With a recreational activity, the same advice applies — start simple. When learning how to play a game or completing a DIY craft, there are instructions and rules to teach you how to be successful. When accommodating someone’s disability, however, the goal is to reduce any barriers so that they remain motivated to complete the activity and feel a sense of accomplishment. CTRS Tip Ray (2021) outlined five principles for activity adaptation: 

  • Adapt only when necessary- allowing a child to see their capabilities can teach confidence and help them to advocate for the help they need to be successful.
  • Adapt on an individual basis- Adaptations are unique to the child and are not always universal.
  • View any adaptations as temporary- adaptations can help teach the fundamental skills needed to be successful within an activity setting. When the child has become confident with the modified activity, you can then introduce standard rules to continue to challenge and promote their skill development.
  • Adapt for Congruence - adaptations do not have to be exaggerated. Promoting inclusion among all children is important, and any adaptation wants to avoid reinforcing that having a disability makes someone “different.”  
  • Adapt for Availability- this is directed towards the accessibility of adapted equipment and/or an adapted environment. Families and children should be accommodated with the appropriate adaptation across all settings, and not just restricted to a specialized environment.  

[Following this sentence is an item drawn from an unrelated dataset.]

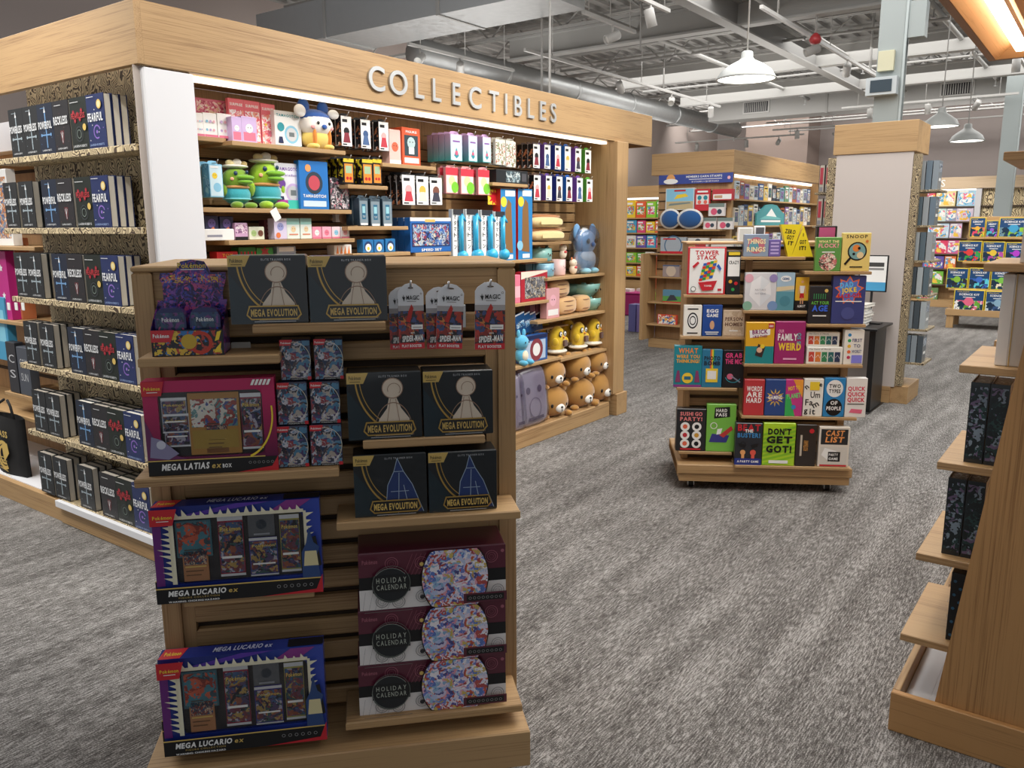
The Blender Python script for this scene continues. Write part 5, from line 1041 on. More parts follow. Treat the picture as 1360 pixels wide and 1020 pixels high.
# yellow plush birds with glasses
def chick(lab, px, dep=.25, zk=None):
    u0, u1, zb, zt = FC.span(*px, dep=dep); zb = zk if zk is not None else CS['e']; s = (zt-zb)/2.25
    plush_figure('plush_toy', lab, 'plush toy', FC.P((u0+u1)/2, zb, dep-.1), FC.a, s, [
        ('body', [((0, 0, 1.05), (.78, .6, 1.1), 'EBC52E')]), ('skirt', [((0, 0, .2), (.98, .7, .2), 'F4F0E2')]), ('glasses', [((-.28, -.52, 1.55), (.24, .05, .24), '1A1A1E', 1, 1), ((.28, -.52, 1.55), (.24, .05, .24), '1A1A1E', 1, 1)]), ('eye', [((-.28, -.56, 1.55), (.17, .04, .17), 'F4F4F0', 1, 1), ((.28, -.56, 1.55), (.17, .04, .17), 'F4F4F0', 1, 1), ((-.26, -.6, 1.53), (.06, .03, .06), '101114', 1, 1), ((.26, -.6, 1.53), (.06, .03, .06), '101114', 1, 1)]),
        ('beak', [((0, -.62, 1.3), (.1, .1, .07), 'E88A2A')]), ('book', [((.1, -.7, .85), (.26, .08, .24), '5A3424', .3)]), ('wing', [((-.66, -.25, .95), (.18, .3, .34), 'EBC52E'), ((.6, -.3, .95), (.18, .34, .34), 'EBC52E')])], group='yellow plush birds with glasses')
for i, px in enumerate([(738, 432, 769, 474), (768, 427, 795, 468), (790, 422, 814, 462)]): chick(f"yellow bespectacled plush bird holding a brown book, front row, {['left', 'middle', 'right'][i]}", px, .31)
for i, px in enumerate([(727, 426, 745, 470), (758, 423, 776, 466), (780, 420, 796, 461)]): chick(f"yellow bespectacled plush bird, back row, {['left', 'middle', 'right'][i]}", px, .16)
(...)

Examples of activity modifications: 

  • Allow a bounce or two between juggles with a soccer ball.
  • Remove the score component and focus on the client learning the foundational skills first. 
  • Provide a visual sequence of instructions via pictures to support their understanding of the steps of an activity.
  • When making a beaded animal keychain, have the staff member hold onto the string while the client chooses and places the beads to complete the project.
  • When introducing racket sports/ball sports, utilize a balloon first to focus on building the client's confidence to hit the balloon. Once they have demonstrated continued success, then introduce the normal ball.